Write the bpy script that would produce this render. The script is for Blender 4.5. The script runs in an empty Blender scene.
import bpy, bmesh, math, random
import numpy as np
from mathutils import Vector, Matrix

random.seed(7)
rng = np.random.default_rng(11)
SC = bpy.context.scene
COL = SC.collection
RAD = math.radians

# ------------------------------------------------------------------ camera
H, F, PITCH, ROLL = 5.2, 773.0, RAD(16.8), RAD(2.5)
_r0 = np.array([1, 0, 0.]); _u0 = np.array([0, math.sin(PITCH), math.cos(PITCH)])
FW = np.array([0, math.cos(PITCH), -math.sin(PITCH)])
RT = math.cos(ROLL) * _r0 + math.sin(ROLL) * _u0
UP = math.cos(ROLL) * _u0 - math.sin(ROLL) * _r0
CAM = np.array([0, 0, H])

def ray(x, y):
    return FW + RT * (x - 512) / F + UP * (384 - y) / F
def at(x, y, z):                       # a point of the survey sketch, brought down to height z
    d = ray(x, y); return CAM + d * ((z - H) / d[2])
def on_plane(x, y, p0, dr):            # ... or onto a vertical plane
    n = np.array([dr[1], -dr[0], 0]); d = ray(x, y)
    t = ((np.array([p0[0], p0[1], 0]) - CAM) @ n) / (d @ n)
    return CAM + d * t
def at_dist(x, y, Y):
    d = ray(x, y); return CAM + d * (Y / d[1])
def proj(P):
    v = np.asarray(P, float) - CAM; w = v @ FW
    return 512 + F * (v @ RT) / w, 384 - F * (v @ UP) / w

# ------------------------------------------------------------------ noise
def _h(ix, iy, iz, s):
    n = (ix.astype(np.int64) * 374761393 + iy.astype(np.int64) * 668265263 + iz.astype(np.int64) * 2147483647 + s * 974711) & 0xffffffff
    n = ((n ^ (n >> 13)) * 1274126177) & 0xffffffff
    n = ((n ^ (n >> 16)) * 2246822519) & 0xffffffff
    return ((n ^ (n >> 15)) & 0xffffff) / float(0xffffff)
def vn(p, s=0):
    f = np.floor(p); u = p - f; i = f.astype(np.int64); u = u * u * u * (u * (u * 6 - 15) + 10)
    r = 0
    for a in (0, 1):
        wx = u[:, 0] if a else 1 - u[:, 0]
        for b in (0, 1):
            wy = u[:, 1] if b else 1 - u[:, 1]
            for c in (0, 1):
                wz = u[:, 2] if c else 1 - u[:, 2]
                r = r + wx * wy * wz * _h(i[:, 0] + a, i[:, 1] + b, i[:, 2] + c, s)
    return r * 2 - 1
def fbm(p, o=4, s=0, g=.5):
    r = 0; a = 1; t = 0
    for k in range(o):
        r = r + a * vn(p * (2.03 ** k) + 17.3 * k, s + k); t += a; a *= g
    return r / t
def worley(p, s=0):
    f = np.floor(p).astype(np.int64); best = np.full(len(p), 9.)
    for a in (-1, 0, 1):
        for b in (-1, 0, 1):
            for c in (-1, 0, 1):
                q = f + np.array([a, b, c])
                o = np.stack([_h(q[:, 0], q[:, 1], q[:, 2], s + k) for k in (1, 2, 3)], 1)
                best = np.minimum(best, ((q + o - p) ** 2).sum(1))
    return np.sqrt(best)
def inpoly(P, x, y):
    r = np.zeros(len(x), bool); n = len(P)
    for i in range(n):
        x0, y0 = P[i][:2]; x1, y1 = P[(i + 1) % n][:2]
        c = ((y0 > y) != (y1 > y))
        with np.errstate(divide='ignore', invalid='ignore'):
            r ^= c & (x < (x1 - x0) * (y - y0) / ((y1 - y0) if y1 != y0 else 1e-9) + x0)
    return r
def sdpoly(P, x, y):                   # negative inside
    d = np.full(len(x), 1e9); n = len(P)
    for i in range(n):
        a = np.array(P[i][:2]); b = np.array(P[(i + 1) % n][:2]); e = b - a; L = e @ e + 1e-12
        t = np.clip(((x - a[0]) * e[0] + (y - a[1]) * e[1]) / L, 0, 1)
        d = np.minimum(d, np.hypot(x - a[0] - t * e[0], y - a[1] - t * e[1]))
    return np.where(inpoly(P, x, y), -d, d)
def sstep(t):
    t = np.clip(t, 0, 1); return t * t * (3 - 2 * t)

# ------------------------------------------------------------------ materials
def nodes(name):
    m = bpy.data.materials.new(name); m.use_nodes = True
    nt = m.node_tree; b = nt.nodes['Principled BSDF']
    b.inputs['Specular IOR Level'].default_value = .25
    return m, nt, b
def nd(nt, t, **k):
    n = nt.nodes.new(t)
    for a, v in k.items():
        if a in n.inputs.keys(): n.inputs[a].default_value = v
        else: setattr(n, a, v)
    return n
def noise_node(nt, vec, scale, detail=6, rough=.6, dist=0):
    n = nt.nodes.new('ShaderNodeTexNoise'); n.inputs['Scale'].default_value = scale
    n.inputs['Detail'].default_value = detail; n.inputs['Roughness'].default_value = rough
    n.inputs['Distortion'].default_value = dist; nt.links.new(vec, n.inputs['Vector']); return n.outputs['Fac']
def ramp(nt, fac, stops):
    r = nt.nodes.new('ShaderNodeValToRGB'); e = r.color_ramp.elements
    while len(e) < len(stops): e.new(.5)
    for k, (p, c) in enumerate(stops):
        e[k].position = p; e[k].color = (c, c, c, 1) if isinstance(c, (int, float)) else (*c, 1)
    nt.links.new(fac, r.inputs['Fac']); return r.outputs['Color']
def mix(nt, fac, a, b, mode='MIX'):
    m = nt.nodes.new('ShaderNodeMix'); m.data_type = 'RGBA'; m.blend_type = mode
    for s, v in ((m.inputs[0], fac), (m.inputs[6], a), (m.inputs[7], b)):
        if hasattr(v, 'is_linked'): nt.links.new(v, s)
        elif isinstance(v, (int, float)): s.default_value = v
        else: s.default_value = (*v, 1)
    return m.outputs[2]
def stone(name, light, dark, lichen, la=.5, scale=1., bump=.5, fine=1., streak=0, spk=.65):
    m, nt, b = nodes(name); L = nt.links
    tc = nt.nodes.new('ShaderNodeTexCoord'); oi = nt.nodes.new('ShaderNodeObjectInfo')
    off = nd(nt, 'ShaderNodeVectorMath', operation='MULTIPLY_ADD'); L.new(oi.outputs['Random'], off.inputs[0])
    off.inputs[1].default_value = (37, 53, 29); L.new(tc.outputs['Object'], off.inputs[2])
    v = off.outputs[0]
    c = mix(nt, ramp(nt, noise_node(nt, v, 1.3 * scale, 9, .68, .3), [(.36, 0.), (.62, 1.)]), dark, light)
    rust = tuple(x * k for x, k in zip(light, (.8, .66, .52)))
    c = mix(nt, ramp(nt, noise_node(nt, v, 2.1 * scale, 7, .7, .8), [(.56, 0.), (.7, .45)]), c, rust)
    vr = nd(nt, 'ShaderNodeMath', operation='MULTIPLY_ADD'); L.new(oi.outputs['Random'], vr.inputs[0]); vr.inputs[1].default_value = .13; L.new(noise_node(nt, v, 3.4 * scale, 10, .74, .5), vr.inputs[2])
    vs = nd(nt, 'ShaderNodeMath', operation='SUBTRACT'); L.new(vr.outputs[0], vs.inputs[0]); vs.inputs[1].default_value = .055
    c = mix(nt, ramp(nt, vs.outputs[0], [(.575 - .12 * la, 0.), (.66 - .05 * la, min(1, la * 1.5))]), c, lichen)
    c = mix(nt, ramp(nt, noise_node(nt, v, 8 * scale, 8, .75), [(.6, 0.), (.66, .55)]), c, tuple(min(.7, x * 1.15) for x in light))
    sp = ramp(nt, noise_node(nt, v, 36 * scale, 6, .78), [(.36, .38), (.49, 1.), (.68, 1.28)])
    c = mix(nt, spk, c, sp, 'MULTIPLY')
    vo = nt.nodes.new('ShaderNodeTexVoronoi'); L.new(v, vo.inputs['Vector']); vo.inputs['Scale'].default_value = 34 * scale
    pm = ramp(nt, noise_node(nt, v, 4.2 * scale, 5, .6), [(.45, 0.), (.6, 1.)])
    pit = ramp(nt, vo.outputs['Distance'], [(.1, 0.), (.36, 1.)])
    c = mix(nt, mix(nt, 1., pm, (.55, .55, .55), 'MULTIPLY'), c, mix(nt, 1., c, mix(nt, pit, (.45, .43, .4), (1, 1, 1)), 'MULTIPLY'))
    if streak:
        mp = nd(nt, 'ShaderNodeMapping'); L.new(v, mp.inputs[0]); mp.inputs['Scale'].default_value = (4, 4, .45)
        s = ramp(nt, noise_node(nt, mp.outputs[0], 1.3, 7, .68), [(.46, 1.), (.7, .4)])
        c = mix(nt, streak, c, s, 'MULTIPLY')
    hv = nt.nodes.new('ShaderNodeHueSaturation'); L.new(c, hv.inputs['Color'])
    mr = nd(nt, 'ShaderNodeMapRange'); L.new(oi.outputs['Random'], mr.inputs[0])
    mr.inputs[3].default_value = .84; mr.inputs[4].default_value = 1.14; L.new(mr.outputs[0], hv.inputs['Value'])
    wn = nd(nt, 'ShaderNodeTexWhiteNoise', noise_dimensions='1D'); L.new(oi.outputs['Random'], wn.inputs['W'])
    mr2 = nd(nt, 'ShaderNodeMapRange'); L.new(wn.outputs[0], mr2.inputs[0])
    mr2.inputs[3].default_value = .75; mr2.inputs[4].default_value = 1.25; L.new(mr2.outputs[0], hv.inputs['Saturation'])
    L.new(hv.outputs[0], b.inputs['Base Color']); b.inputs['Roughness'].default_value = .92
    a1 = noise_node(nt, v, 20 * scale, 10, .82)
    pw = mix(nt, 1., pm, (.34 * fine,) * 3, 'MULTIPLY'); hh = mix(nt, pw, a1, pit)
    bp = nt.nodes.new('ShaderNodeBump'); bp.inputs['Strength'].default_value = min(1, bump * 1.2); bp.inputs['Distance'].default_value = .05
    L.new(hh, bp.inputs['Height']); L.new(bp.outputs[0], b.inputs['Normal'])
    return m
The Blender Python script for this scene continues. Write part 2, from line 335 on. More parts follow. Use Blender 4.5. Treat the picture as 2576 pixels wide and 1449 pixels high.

▸ Written task
Write out word for word only the lines from the start of the entries down to the line with "return 512 +", please, including both ends.

▸ Expected answer
Write the bpy script that would produce this render. The script is for Blender 4.5. The script runs in an empty Blender scene.
import bpy, bmesh, math, random
import numpy as np
from mathutils import Vector, Matrix

random.seed(7)
rng = np.random.default_rng(11)
SC = bpy.context.scene
COL = SC.collection
RAD = math.radians

# ------------------------------------------------------------------ camera
H, F, PITCH, ROLL = 5.2, 773.0, RAD(16.8), RAD(2.5)
_r0 = np.array([1, 0, 0.]); _u0 = np.array([0, math.sin(PITCH), math.cos(PITCH)])
FW = np.array([0, math.cos(PITCH), -math.sin(PITCH)])
RT = math.cos(ROLL) * _r0 + math.sin(ROLL) * _u0
UP = math.cos(ROLL) * _u0 - math.sin(ROLL) * _r0
CAM = np.array([0, 0, H])

def ray(x, y):
    return FW + RT * (x - 512) / F + UP * (384 - y) / F
def at(x, y, z):                       # a point of the survey sketch, brought down to height z
    d = ray(x, y); return CAM + d * ((z - H) / d[2])
def on_plane(x, y, p0, dr):            # ... or onto a vertical plane
    n = np.array([dr[1], -dr[0], 0]); d = ray(x, y)
    t = ((np.array([p0[0], p0[1], 0]) - CAM) @ n) / (d @ n)
    return CAM + d * t
def at_dist(x, y, Y):
    d = ray(x, y); return CAM + d * (Y / d[1])
def proj(P):
    v = np.asarray(P, float) - CAM; w = v @ FW
    return 512 + F * (v @ RT) / w, 384 - F * (v @ UP) / w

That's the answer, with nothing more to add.